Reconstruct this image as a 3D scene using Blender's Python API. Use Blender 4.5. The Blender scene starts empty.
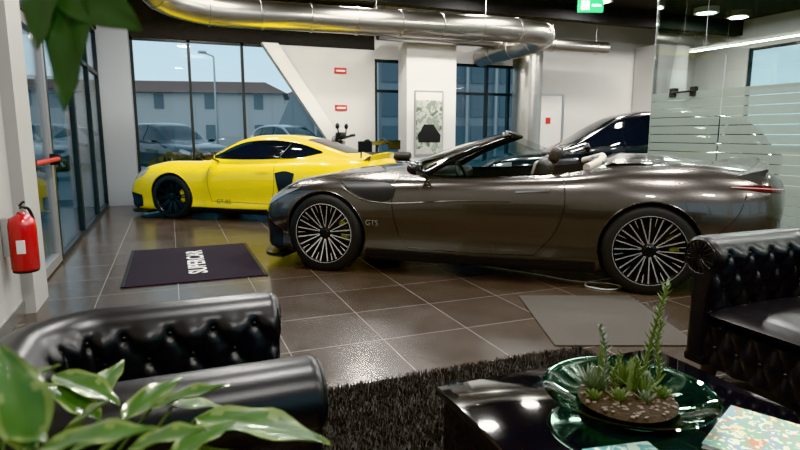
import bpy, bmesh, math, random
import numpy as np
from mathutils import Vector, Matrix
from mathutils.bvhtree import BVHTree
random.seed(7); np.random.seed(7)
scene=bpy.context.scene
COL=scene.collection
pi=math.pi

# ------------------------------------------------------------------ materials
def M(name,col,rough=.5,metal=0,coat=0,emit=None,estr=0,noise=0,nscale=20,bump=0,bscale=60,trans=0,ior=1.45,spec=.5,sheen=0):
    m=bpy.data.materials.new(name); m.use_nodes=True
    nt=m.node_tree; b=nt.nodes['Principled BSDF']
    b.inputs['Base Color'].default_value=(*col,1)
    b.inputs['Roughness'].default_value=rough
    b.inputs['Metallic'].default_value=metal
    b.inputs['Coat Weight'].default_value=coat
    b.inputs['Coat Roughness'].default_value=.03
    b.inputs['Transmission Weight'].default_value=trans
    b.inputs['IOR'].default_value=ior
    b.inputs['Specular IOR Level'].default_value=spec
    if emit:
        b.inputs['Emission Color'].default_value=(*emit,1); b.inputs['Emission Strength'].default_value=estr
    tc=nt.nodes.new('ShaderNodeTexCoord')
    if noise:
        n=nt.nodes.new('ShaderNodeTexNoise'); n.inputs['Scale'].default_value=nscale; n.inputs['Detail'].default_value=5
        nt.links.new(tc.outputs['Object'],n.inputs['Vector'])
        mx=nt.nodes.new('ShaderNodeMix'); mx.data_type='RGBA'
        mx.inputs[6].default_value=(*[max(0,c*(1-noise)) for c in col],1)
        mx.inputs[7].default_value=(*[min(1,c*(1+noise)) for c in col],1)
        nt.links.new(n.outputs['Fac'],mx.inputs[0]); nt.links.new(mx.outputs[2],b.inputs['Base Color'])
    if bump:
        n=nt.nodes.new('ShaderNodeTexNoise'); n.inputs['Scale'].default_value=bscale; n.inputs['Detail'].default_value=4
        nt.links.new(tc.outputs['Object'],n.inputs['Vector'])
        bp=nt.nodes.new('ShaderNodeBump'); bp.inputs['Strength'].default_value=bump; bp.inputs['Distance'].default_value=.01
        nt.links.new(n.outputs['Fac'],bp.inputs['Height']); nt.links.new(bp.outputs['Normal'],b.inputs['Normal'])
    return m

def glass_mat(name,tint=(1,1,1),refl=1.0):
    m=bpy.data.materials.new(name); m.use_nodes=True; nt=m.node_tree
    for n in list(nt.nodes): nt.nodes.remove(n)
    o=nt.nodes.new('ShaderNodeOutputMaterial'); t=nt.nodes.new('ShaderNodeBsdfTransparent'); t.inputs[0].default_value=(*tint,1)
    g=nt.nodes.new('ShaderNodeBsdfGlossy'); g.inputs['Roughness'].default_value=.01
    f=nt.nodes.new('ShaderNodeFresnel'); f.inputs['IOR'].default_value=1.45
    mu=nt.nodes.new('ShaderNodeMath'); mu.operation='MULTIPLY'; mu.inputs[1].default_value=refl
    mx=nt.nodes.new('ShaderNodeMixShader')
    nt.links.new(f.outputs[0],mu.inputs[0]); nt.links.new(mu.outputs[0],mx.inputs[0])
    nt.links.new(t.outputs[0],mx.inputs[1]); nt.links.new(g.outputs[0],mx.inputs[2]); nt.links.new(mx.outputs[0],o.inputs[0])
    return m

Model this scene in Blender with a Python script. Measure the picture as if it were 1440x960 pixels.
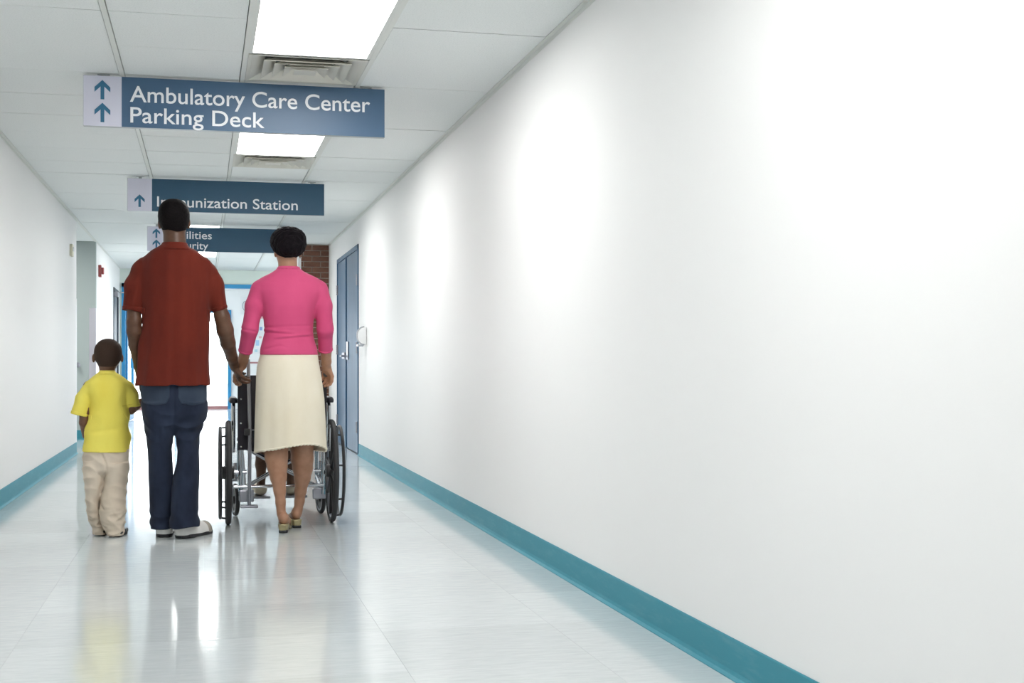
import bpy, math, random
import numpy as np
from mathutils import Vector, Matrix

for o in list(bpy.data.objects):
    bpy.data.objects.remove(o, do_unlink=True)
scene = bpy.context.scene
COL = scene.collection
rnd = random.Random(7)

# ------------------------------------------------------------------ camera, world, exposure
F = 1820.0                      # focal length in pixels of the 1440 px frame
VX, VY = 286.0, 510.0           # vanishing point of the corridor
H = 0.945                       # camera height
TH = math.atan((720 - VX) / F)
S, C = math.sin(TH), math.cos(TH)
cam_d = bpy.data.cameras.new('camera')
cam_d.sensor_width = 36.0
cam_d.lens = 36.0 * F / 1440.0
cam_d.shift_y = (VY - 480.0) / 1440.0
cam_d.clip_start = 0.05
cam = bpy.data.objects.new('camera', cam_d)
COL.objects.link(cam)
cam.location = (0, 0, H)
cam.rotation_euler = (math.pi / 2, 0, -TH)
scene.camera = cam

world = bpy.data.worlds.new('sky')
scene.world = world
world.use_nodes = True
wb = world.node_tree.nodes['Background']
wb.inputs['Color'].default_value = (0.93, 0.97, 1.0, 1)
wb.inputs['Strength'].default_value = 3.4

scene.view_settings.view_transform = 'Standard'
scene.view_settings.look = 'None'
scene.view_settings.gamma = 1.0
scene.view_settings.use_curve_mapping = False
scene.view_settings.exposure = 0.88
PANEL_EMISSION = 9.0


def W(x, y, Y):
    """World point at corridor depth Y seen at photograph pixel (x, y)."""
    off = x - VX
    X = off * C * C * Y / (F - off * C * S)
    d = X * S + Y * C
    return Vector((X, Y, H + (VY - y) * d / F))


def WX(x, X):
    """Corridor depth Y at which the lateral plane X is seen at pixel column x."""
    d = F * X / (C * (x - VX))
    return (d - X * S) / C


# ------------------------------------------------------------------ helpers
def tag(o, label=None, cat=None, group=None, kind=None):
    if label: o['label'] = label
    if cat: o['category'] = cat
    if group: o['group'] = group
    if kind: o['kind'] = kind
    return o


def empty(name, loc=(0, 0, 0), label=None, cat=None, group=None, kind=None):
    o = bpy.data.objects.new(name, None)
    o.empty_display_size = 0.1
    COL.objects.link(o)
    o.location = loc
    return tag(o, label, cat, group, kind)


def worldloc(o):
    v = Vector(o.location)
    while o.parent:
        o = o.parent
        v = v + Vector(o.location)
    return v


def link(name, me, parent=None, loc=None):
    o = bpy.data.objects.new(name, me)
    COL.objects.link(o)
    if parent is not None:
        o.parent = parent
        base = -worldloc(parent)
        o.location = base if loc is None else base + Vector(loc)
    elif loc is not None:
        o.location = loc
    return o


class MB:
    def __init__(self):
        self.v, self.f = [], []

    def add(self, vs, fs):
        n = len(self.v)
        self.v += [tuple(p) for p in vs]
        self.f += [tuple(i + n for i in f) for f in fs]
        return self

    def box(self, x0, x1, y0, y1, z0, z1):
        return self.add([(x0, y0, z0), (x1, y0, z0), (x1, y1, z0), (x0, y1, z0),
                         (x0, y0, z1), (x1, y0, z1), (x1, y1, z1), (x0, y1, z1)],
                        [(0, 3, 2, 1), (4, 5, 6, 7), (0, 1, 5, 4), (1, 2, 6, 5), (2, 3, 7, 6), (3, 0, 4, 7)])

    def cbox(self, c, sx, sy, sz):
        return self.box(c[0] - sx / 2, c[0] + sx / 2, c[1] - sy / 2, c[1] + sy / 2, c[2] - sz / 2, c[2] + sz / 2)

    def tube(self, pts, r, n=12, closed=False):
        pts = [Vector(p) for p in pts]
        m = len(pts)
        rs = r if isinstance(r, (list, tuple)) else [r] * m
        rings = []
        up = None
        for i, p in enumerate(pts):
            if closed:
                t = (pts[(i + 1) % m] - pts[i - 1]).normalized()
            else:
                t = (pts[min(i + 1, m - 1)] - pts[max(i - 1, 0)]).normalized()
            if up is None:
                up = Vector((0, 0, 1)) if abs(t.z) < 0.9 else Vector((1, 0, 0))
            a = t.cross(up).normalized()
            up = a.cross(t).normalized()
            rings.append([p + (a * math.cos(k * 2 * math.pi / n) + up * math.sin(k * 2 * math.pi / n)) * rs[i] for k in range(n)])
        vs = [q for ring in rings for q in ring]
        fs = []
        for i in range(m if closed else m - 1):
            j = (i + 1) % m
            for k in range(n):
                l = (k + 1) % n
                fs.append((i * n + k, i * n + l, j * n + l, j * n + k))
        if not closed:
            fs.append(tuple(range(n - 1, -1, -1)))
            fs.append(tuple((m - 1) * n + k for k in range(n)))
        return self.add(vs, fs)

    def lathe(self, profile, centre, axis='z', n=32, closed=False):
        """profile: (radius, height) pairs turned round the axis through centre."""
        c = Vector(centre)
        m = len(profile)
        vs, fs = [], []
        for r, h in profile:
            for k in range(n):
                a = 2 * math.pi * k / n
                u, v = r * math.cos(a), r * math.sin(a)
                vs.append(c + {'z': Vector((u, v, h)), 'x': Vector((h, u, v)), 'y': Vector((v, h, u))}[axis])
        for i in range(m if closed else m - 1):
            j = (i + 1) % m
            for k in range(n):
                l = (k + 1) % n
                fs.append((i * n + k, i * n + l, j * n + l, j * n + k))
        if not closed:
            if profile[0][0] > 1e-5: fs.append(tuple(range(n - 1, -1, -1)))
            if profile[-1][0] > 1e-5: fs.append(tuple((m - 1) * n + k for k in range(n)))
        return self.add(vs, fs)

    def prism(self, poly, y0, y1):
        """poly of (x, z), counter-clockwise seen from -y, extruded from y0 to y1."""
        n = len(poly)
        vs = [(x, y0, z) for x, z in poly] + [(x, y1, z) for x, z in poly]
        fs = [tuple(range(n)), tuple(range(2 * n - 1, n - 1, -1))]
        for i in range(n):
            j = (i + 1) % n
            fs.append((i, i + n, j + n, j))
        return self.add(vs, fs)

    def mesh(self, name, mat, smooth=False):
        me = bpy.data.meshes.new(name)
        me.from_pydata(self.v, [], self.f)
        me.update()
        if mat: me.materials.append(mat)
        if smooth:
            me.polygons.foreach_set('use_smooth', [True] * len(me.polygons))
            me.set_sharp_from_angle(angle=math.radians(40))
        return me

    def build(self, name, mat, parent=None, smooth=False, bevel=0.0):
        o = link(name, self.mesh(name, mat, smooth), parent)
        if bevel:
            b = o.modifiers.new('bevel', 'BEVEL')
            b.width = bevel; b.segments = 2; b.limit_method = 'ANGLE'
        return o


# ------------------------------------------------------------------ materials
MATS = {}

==

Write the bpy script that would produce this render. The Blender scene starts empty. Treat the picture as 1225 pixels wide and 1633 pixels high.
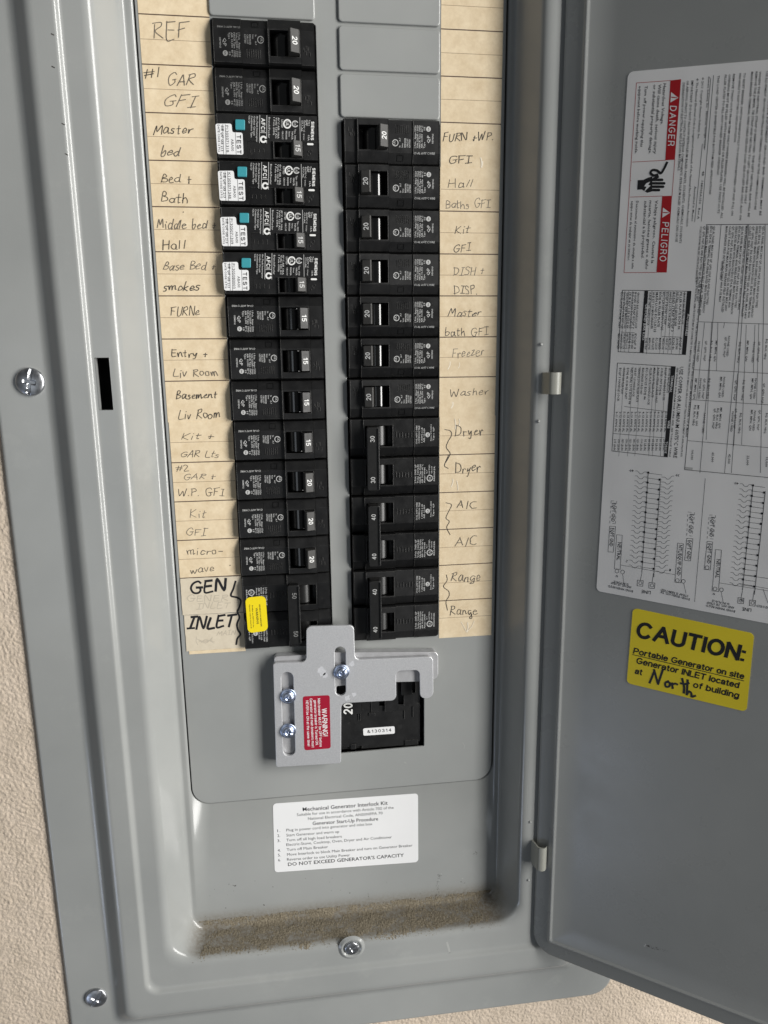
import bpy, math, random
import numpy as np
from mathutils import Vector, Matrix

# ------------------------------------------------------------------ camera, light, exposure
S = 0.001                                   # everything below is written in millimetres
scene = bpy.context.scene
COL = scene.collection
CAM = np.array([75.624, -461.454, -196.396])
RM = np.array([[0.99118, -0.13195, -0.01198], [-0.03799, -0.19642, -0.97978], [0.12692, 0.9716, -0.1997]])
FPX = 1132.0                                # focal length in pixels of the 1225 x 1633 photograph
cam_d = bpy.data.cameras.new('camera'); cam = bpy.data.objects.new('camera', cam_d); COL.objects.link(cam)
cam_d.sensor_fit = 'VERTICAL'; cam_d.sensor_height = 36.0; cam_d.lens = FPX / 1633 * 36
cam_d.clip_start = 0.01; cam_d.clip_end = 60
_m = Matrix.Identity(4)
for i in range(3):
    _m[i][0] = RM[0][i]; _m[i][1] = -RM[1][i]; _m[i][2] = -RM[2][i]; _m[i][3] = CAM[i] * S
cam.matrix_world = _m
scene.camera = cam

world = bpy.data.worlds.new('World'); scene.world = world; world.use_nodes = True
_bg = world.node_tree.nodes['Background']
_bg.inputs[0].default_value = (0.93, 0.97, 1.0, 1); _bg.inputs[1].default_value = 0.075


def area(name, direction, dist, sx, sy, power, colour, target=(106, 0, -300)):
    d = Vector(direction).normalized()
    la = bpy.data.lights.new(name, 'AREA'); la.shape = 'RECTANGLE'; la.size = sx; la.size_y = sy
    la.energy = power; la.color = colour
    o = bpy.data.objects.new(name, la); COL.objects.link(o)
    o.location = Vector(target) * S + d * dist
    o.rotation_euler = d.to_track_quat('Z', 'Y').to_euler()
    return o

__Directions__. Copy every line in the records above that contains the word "picture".

__Written solution__.
Model this scene in Blender with a Python script. Measure the picture as if it were 1440x960 pixels.
Write the bpy script that would produce this render. The Blender scene starts empty. Treat the picture as 1225 pixels wide and 1633 pixels high.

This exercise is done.